GOAL:
Output every line below exactly.

**** GIVEN DATA ****

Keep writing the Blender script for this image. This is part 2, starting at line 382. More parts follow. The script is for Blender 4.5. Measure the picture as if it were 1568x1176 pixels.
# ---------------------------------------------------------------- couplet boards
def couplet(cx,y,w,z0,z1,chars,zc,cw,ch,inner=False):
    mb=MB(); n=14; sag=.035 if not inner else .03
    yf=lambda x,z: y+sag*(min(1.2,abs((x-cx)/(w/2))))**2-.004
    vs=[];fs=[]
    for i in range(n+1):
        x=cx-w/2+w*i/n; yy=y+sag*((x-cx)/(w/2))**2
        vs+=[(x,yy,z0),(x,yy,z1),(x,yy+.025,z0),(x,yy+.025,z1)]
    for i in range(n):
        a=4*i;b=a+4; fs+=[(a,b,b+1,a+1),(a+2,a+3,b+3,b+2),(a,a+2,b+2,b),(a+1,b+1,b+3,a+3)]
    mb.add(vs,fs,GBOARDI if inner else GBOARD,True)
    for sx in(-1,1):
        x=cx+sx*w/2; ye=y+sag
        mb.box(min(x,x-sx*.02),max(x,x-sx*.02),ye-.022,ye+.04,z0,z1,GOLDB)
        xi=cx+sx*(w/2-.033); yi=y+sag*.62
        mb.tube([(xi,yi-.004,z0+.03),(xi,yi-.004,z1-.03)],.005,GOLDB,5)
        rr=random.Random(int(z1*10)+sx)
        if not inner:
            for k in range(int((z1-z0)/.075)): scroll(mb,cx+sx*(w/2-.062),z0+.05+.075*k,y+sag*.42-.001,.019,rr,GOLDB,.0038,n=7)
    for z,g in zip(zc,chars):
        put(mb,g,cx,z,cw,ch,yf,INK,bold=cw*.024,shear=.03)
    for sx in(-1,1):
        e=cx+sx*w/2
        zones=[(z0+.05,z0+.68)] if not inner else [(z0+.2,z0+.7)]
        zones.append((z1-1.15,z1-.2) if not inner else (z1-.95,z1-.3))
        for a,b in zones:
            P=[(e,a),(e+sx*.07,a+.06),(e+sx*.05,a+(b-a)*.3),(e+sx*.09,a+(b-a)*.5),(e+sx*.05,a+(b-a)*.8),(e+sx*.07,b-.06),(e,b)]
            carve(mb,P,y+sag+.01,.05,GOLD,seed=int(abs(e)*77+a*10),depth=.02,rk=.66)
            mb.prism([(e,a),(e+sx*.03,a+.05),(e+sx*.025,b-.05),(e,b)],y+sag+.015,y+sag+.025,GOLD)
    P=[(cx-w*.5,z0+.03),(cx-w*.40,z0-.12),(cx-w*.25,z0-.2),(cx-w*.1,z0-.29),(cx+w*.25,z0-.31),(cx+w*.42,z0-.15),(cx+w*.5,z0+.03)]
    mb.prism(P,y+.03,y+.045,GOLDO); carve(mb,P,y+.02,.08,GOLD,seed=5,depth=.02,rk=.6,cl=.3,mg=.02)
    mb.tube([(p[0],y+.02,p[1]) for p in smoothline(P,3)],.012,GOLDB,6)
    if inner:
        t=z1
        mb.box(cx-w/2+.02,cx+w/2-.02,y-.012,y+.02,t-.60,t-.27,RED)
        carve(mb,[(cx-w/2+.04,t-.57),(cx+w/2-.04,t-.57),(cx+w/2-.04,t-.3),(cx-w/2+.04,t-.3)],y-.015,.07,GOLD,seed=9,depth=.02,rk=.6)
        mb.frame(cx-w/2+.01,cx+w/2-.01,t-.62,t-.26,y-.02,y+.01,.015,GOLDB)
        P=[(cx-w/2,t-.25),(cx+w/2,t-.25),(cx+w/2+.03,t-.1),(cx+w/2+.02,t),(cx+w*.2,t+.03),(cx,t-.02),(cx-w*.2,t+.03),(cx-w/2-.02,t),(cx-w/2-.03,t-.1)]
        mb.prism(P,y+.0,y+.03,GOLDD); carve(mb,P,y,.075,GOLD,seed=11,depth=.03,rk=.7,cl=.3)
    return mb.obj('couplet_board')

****

WRITTEN RESPONSE:
Keep writing the Blender script for this image. This is part 2, starting at line 382. More parts follow. The script is for Blender 4.5. Measure the picture as if it were 1568x1176 pixels.
# ---------------------------------------------------------------- couplet boards
def couplet(cx,y,w,z0,z1,chars,zc,cw,ch,inner=False):
    mb=MB(); n=14; sag=.035 if not inner else .03
    yf=lambda x,z: y+sag*(min(1.2,abs((x-cx)/(w/2))))**2-.004
    vs=[];fs=[]
    for i in range(n+1):
        x=cx-w/2+w*i/n; yy=y+sag*((x-cx)/(w/2))**2
        vs+=[(x,yy,z0),(x,yy,z1),(x,yy+.025,z0),(x,yy+.025,z1)]
    for i in range(n):
        a=4*i;b=a+4; fs+=[(a,b,b+1,a+1),(a+2,a+3,b+3,b+2),(a,a+2,b+2,b),(a+1,b+1,b+3,a+3)]
    mb.add(vs,fs,GBOARDI if inner else GBOARD,True)
    for sx in(-1,1):
        x=cx+sx*w/2; ye=y+sag
        mb.box(min(x,x-sx*.02),max(x,x-sx*.02),ye-.022,ye+.04,z0,z1,GOLDB)
        xi=cx+sx*(w/2-.033); yi=y+sag*.62
        mb.tube([(xi,yi-.004,z0+.03),(xi,yi-.004,z1-.03)],.005,GOLDB,5)
        rr=random.Random(int(z1*10)+sx)
        if not inner:
            for k in range(int((z1-z0)/.075)): scroll(mb,cx+sx*(w/2-.062),z0+.05+.075*k,y+sag*.42-.001,.019,rr,GOLDB,.0038,n=7)
    for z,g in zip(zc,chars):
        put(mb,g,cx,z,cw,ch,yf,INK,bold=cw*.024,shear=.03)
    for sx in(-1,1):
        e=cx+sx*w/2
        zones=[(z0+.05,z0+.68)] if not inner else [(z0+.2,z0+.7)]
        zones.append((z1-1.15,z1-.2) if not inner else (z1-.95,z1-.3))
        for a,b in zones:
            P=[(e,a),(e+sx*.07,a+.06),(e+sx*.05,a+(b-a)*.3),(e+sx*.09,a+(b-a)*.5),(e+sx*.05,a+(b-a)*.8),(e+sx*.07,b-.06),(e,b)]
            carve(mb,P,y+sag+.01,.05,GOLD,seed=int(abs(e)*77+a*10),depth=.02,rk=.66)
            mb.prism([(e,a),(e+sx*.03,a+.05),(e+sx*.025,b-.05),(e,b)],y+sag+.015,y+sag+.025,GOLD)
    P=[(cx-w*.5,z0+.03),(cx-w*.40,z0-.12),(cx-w*.25,z0-.2),(cx-w*.1,z0-.29),(cx+w*.25,z0-.31),(cx+w*.42,z0-.15),(cx+w*.5,z0+.03)]
    mb.prism(P,y+.03,y+.045,GOLDO); carve(mb,P,y+.02,.08,GOLD,seed=5,depth=.02,rk=.6,cl=.3,mg=.02)
    mb.tube([(p[0],y+.02,p[1]) for p in smoothline(P,3)],.012,GOLDB,6)
    if inner:
        t=z1
        mb.box(cx-w/2+.02,cx+w/2-.02,y-.012,y+.02,t-.60,t-.27,RED)
        carve(mb,[(cx-w/2+.04,t-.57),(cx+w/2-.04,t-.57),(cx+w/2-.04,t-.3),(cx-w/2+.04,t-.3)],y-.015,.07,GOLD,seed=9,depth=.02,rk=.6)
        mb.frame(cx-w/2+.01,cx+w/2-.01,t-.62,t-.26,y-.02,y+.01,.015,GOLDB)
        P=[(cx-w/2,t-.25),(cx+w/2,t-.25),(cx+w/2+.03,t-.1),(cx+w/2+.02,t),(cx+w*.2,t+.03),(cx,t-.02),(cx-w*.2,t+.03),(cx-w/2-.02,t),(cx-w/2-.03,t-.1)]
        mb.prism(P,y+.0,y+.03,GOLDD); carve(mb,P,y,.075,GOLD,seed=11,depth=.03,rk=.7,cl=.3)
    return mb.obj('couplet_board')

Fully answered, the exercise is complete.